An Earthship is a type of passive solar house that is made of both natural and upcycled materials such as earth-packed tires, pioneered by the architect Michael Reynolds.

An Earthship addresses six principles or human needs: 1) Thermal/solar heating and cooling, 2) solar and wind electricity, 3) contained sewage treatment, 4) building with natural and recycled materials, 5) water harvesting, and 6) food production.

Earthships are intended to be "off-the-grid ready" homes, with minimal reliance on public utilities and fossil fuels. They are constructed to use available natural resources, especially energy from the sun and rain water. They are designed with thermal mass construction and natural cross ventilation to regulate indoor temperature. The design is intentionally simple, for example single-storey, so that people with little building knowledge can construct one.

The Earthship concept began to take shape in the 1970s.
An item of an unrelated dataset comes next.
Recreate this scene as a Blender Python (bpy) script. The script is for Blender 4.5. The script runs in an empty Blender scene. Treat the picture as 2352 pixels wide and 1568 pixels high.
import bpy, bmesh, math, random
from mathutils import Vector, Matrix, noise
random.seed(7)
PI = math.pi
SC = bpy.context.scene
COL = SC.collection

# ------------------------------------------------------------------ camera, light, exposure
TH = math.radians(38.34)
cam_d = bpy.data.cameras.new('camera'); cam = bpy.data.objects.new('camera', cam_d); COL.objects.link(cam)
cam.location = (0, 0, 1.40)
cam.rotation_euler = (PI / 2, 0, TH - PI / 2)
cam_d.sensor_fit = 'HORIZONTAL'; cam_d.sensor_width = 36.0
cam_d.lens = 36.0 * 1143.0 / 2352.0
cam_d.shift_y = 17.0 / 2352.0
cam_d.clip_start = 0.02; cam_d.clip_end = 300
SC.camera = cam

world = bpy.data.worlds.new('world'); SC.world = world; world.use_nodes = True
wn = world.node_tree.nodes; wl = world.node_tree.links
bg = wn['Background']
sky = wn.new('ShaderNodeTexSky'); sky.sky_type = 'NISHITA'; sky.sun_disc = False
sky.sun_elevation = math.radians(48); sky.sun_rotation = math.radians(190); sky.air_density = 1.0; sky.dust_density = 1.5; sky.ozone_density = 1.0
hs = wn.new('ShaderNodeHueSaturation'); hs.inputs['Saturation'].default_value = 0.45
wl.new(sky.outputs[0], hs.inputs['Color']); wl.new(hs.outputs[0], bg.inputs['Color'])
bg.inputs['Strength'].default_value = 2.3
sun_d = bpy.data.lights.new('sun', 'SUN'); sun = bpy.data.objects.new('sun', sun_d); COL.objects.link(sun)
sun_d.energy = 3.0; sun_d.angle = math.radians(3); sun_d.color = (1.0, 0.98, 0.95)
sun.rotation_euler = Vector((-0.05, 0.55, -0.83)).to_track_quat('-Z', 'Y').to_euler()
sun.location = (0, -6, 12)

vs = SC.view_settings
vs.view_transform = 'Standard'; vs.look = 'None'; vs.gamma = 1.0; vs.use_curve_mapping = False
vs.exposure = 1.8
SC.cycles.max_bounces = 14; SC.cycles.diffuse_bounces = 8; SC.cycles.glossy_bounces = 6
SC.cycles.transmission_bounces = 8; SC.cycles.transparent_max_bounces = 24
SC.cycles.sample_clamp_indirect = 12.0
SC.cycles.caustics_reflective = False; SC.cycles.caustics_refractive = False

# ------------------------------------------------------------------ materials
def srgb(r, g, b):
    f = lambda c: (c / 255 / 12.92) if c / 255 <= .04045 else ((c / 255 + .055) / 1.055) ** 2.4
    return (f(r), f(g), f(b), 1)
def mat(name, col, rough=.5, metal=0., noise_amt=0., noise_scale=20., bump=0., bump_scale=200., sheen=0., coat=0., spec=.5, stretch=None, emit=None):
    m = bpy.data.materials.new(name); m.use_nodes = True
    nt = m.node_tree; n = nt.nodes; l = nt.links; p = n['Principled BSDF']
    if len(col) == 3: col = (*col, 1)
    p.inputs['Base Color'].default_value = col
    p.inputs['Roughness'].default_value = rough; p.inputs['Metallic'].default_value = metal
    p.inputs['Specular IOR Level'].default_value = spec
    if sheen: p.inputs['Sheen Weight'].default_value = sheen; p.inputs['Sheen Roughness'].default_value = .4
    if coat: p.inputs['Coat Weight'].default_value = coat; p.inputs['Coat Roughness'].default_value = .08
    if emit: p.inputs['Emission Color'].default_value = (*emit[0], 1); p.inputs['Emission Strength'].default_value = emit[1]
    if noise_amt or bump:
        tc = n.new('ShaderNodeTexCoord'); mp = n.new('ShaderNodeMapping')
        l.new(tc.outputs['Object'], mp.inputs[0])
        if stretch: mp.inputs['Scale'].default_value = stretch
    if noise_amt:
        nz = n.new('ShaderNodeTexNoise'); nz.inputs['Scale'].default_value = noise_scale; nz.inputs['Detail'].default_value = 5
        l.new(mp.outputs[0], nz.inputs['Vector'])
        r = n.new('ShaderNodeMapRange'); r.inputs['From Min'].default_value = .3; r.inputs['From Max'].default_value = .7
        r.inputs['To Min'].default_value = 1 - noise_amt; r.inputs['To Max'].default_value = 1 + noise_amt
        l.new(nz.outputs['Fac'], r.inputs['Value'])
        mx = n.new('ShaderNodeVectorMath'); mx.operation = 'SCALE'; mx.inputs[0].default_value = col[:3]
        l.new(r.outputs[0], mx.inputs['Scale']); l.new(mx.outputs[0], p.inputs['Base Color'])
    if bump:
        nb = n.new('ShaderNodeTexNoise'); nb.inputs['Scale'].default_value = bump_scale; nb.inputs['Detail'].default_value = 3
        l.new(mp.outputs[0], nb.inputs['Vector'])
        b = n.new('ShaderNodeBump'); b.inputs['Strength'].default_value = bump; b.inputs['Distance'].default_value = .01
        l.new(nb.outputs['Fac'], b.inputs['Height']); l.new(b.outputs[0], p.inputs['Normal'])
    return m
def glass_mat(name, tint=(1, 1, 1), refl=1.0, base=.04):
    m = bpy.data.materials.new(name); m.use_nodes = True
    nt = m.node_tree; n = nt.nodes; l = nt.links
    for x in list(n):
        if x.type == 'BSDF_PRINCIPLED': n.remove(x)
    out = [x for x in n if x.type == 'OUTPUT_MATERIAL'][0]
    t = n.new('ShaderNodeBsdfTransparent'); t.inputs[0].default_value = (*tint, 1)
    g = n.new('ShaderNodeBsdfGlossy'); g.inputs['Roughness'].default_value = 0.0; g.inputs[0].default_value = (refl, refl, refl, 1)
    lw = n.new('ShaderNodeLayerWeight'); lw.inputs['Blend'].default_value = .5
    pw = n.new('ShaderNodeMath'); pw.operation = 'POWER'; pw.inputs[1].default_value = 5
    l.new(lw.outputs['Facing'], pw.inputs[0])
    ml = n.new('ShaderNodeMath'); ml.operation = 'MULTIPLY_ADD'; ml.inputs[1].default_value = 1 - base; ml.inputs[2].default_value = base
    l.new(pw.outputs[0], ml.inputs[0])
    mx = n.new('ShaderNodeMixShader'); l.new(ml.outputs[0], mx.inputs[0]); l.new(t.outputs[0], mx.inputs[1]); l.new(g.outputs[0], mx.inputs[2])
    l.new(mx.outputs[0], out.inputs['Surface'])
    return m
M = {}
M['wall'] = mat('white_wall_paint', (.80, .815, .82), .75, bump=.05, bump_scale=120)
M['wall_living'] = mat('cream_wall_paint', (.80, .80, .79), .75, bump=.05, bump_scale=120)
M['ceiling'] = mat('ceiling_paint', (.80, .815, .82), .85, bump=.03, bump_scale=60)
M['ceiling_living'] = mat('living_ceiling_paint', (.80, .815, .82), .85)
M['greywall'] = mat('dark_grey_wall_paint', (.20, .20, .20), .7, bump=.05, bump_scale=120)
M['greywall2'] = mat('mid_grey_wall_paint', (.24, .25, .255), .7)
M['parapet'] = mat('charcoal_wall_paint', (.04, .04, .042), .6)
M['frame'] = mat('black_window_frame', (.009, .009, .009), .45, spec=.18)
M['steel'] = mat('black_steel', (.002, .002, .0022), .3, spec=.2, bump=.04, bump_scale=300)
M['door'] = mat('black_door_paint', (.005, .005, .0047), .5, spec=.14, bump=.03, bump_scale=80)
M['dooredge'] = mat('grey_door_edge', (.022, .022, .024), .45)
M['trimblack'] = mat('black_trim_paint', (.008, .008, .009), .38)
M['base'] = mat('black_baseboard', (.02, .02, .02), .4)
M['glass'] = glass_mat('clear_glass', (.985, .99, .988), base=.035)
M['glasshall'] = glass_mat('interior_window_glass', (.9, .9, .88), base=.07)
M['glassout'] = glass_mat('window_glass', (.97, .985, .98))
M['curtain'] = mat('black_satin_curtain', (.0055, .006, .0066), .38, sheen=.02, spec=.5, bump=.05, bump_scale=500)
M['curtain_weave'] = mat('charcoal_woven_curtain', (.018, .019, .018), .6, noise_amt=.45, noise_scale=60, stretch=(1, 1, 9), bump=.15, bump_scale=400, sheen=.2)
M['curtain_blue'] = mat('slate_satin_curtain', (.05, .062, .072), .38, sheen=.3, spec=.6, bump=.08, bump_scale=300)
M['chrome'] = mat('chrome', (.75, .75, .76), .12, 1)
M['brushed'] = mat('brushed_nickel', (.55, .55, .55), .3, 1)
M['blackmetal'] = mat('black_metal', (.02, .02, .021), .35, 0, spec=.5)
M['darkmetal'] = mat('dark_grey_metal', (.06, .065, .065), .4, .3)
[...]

The architect Michael Reynolds wanted to create a home that would do three things: first, it would utilize sustainable architecture, and material indigenous to the local area or recycled materials wherever possible; second, the homes would rely on natural energy sources and be independent from the "grid"; thirdly, it would be feasible for a person with no specialized construction skills to build. Eventually, Reynolds's vision was transformed into the common U-shaped earth-filled tire homes seen today.

The buildings are often horseshoe-shaped due to the difficulty of creating sharp 90 degree angles with rammed tires. In Reynolds's prototype at Taos, the opening of the horseshoe faces 10-15 degrees east of south to maximize natural light and solar-gain during the winter months, with windows on sun-facing walls admitting light and heat. The book, Earthship I, describes how to find the best angle depending on the building's geospatial location. The thick and dense walls provide thermal mass that naturally regulates the interior temperature during both cold and hot outside temperatures. The outer walls in the majority of Earthships are made of earth-rammed tires, but any dense material with a potential to store heat, such as concrete, adobe, earth bags, or stone, could in principle be used to create a building similar to an Earthship. The tire walls are staggered like traditional brick work, and often have "concrete half blocks" every other course, to equal the length of the staggered tire below. In an effort to cut down the use of concrete even further, they also use "squishies" - tires rammed in between a tight space to even out the course or to compensate for varying tire size.